**Your instructions**
Which lines hold the word "part"? Copy each one.

**Supplied material**
-------

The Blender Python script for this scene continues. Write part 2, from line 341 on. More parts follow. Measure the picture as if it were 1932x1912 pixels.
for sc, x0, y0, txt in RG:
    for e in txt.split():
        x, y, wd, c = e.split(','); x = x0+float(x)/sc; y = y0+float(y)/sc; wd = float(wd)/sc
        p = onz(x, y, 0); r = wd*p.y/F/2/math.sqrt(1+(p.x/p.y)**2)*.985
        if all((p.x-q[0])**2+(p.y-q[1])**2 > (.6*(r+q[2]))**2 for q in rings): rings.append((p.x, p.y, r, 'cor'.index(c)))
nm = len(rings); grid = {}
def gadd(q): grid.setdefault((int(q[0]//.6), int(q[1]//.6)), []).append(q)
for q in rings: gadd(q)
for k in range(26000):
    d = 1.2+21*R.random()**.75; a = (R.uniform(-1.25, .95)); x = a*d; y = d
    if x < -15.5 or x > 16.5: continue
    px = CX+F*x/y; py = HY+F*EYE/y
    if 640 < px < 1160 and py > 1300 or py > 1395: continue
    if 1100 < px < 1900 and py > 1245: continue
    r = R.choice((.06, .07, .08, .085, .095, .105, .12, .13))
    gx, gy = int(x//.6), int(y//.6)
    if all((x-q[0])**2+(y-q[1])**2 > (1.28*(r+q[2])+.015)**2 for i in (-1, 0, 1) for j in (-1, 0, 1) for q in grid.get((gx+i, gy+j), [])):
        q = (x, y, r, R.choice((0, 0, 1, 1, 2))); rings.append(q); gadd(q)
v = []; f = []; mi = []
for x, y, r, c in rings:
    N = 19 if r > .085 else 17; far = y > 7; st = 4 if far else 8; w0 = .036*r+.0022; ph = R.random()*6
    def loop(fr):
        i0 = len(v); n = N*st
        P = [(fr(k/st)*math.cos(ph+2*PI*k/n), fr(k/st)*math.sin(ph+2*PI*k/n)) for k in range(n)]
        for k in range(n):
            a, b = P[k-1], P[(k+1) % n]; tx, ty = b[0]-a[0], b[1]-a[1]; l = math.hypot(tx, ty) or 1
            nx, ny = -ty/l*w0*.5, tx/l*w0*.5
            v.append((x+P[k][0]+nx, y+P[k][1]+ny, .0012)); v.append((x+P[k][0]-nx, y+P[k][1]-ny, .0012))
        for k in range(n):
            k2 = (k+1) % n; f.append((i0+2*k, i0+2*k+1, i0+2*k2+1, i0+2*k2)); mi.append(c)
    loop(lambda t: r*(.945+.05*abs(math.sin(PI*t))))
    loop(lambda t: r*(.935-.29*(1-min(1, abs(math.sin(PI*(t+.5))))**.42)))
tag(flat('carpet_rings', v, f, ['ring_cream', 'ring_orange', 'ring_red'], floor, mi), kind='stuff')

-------

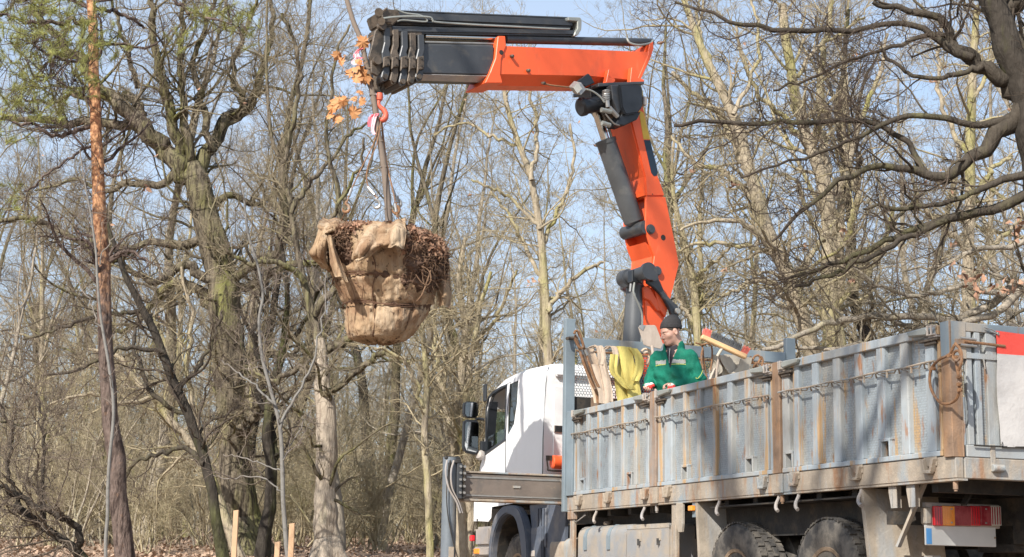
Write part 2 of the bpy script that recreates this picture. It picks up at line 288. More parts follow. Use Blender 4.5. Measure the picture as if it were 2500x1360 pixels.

-------

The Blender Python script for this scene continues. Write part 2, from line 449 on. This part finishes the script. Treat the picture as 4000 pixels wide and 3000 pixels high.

-------

**Response**
The Blender Python script for this scene continues. Write part 2, from line 341 on. More parts follow. Measure the picture as if it were 1932x1912 pixels.
Write part 2 of the bpy script that recreates this picture. It picks up at line 288. More parts follow. Use Blender 4.5. Measure the picture as if it were 2500x1360 pixels.
The Blender Python script for this scene continues. Write part 2, from line 449 on. This part finishes the script. Treat the picture as 4000 pixels wide and 3000 pixels high.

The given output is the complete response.